Al venir de Galilea al Jordán para ser bautizado por Juan, Jesús se asociaba, aunque no tenía pecado, a los que se arrepentían. Pero el Padre no quiso que se le confundiera con los pecadores. Al subir del agua, los cielos le son abiertos, el Espíritu de Dios desciende como paloma y viene sobre él. La voz del Padre, procedente de los cielos, dice: “Este es mi Hijo amado, en quien tengo complacencia” (Mateo 3:17). En Marcos 1:9-11, viene de Nazaret, la ciudad despreciada. La voz se dirige a él mismo: “Tú eres mi Hijo amado…”. En Lucas 3:21-22, es el hombre enteramente dependiente; mientras ora, el cielo se abre, desciende el Espíritu Santo y la voz que venía del cielo declara: “Tú eres mi Hijo amado…”.
“Seis días después” (de trabajo y servicio), Jesús toma consigo a tres de sus discípulos “aparte a un monte alto” y se transfiguró, apareciéndoseles Moisés y Elías. Pedro pone al Señor al mismo nivel que a los dos hombres aparecidos; pero la voz del Padre se deja oír desde la nube de luz que antaño condujo a Israel por el desierto: “Este es mi Hijo amado, en quien tengo complacencia; a él oíd” (Mateo 17:1-5). Moisés –el legislador– y Elías –el profeta– ambos desaparecen: “Alzando ellos los ojos, a nadie vieron sino a Jesús solo” (v. 8). El tiempo de la ley estaba terminado, la profecía se estaba cumpliendo, Jesús queda solo ante los tres discípulos, no únicamente como Rey y Mesías en gloria, sino también como Hijo amado del Padre.

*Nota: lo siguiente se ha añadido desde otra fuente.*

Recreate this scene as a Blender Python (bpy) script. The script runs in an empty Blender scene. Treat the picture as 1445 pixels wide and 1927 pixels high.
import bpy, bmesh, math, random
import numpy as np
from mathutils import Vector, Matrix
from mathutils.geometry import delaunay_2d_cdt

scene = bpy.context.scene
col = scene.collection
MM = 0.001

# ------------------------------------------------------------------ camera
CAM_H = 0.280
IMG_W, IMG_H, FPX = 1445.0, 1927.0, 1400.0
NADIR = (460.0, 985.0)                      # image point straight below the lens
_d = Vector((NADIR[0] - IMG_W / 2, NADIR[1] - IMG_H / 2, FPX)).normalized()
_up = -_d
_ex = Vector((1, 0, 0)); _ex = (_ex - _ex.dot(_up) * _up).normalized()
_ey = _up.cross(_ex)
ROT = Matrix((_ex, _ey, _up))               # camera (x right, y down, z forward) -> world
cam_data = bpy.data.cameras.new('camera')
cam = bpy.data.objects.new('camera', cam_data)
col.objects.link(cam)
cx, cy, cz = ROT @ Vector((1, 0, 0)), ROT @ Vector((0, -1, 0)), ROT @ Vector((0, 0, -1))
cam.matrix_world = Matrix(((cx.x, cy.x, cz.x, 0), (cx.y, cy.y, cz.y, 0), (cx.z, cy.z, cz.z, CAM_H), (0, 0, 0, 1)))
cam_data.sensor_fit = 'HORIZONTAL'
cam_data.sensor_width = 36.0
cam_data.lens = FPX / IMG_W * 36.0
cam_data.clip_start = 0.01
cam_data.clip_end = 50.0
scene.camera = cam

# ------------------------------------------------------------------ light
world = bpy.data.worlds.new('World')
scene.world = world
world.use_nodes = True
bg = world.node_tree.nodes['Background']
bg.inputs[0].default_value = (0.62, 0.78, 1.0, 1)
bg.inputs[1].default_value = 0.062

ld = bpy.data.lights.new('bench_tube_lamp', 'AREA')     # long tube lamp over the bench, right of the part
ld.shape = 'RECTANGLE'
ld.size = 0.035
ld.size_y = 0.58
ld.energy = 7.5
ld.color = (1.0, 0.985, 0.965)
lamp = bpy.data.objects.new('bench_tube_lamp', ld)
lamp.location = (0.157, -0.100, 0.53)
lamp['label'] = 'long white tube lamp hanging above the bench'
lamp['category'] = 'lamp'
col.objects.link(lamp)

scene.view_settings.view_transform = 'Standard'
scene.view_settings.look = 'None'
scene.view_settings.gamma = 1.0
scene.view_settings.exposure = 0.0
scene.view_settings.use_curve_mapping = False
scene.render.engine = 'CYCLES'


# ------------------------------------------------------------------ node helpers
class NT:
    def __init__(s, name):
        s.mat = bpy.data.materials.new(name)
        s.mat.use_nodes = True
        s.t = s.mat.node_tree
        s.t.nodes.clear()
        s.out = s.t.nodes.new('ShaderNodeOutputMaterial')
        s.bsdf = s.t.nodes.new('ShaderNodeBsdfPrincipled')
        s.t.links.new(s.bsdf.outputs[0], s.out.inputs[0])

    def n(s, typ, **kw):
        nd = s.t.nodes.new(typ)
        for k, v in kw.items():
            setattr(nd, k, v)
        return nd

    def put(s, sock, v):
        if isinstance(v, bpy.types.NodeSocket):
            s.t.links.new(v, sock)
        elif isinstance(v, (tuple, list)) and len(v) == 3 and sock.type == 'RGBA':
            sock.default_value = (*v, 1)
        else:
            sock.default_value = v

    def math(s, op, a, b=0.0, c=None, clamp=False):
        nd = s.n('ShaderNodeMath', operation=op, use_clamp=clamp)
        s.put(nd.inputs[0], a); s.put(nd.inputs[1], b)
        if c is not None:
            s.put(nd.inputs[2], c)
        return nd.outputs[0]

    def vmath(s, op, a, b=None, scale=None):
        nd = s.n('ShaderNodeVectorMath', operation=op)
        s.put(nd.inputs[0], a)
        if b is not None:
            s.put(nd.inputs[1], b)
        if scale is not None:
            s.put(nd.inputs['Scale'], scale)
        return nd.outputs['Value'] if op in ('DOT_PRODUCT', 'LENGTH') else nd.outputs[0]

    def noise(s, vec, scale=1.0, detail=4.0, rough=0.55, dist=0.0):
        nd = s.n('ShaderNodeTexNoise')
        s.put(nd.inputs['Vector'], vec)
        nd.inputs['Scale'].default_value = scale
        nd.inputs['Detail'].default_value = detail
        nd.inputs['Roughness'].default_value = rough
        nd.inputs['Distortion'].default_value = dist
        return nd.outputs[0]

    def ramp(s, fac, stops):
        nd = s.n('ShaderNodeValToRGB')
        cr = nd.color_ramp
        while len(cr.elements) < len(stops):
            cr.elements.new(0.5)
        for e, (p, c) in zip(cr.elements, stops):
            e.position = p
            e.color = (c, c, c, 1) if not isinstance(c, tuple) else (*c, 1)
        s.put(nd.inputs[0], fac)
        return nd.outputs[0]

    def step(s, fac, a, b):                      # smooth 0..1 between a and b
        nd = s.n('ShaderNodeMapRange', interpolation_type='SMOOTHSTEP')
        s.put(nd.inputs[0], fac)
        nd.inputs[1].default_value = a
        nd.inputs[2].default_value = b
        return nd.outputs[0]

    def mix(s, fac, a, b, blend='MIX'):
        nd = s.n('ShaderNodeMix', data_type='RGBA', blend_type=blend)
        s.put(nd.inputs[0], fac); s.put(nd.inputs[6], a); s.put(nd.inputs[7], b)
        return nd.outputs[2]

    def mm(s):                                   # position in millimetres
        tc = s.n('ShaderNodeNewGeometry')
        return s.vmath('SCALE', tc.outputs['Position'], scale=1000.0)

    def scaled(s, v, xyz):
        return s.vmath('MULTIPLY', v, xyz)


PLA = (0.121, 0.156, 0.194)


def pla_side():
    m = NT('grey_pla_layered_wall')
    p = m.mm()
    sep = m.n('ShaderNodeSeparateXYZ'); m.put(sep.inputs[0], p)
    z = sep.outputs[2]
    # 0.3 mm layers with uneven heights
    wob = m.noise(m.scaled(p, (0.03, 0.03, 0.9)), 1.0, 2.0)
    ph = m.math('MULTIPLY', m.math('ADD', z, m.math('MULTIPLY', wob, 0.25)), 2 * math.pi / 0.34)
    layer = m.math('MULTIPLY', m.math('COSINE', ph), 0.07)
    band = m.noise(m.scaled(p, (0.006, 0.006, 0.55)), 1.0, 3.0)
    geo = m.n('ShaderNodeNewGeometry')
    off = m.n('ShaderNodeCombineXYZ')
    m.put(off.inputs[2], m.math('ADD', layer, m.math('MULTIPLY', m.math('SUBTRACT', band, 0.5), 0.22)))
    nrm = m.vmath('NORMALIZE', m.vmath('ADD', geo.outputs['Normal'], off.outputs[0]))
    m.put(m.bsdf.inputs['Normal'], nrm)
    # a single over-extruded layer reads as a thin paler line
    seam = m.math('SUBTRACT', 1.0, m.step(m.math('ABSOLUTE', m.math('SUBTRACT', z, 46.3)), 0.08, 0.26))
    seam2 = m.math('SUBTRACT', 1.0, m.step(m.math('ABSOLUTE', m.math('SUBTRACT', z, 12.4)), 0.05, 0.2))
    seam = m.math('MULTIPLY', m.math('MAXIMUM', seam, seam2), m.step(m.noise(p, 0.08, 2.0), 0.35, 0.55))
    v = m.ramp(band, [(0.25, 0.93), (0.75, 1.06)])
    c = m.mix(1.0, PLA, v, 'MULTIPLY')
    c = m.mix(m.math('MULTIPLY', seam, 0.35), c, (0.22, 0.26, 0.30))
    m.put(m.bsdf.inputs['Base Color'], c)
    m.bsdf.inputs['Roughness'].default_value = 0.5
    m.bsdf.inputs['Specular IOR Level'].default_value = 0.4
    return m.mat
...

En Lucas 9:28-36, la escena transcurre “ocho días después”, el primer día de una nueva semana. Moisés y Elías hablan “de su partida, que iba Jesús a cumplir en Jerusalén”. Muchas figuras que Moisés instituyó hablaban de su muerte; los profetas habían anunciado “los sufrimientos de Cristo” (1 Pedro 1:11). Ahora todo iba a cumplirse en esa Jerusalén que le había rechazado. Los tres discípulos estaban “rendidos de sueño”, pero, cuando despiertan, ven “la gloria de Jesús”. La nube los cubre, tienen miedo. Era la morada de Jehová. Pero ahora, la voz que de ella sale es la del Padre, y Jesús es hallado solo. Los discípulos callaron, y por aquellos días no dijeron nada a nadie de lo que habían visto. Hay momentos en la vida de un creyente que pertenecen al Señor; no conviene darlos a conocer. Nada nos es dicho sobre el encuentro del Señor resucitado con Pedro, que le había negado (Lucas 24:34). Habrá más adelante una restauración pública, pero lo que pasó entre Pedro y su Maestro ha quedado en secreto. Solo al final de sus días recordará el anciano apóstol, no sin emoción, la escena detallada en los evangelios: “Nosotros oímos esta voz enviada del cielo, cuando estábamos con él en el monte santo” (2 Pedro 1:18).
El amor manifestado
Este amor del Padre por el Hijo es la medida del amor del Padre por los redimidos y del amor del Hijo hacia aquellos por los que tanto sufrió.
Antes de dejarles, Jesús se dirige a los suyos: “Como el Padre me ha amado, así también yo os he amado” (Juan 15:9). Este amor puro, insondable, que ha recibido él mismo, es el que él tiene por los suyos.
Pero, en su oración al Padre, añade: “Los has amado a ellos como también a mí me has amado” (Juan 17:23). El amor inefable que estaba con el Hijo, es el mismo que está con los redimidos del Señor.
Se han comparado estos pasajes con el marco de un cuadro. Arriba está escrito: “El Padre ama al Hijo” (Juan 5:20). En uno de los laterales se lee: “Como el Padre me ha amado, así también yo os he amado”. En el otro: “Los has amado a ellos como también a mí me has amado”. Y finalmente, en la parte inferior: “Como yo os he amado, que también os améis unos a otros” (Juan 13:34).
¿Quién es Jesús? El Hijo de Dios, el Hijo del Hombre, el Salvador, el Cristo, el Señor, el que revelan todas las figuras del Antiguo Testamento, el amado Hijo del Padre.
“Y esta es la vida eterna: que te conozcan a ti, el único Dios verdadero, y a Jesucristo, a quien has enviado” (Juan 17:3).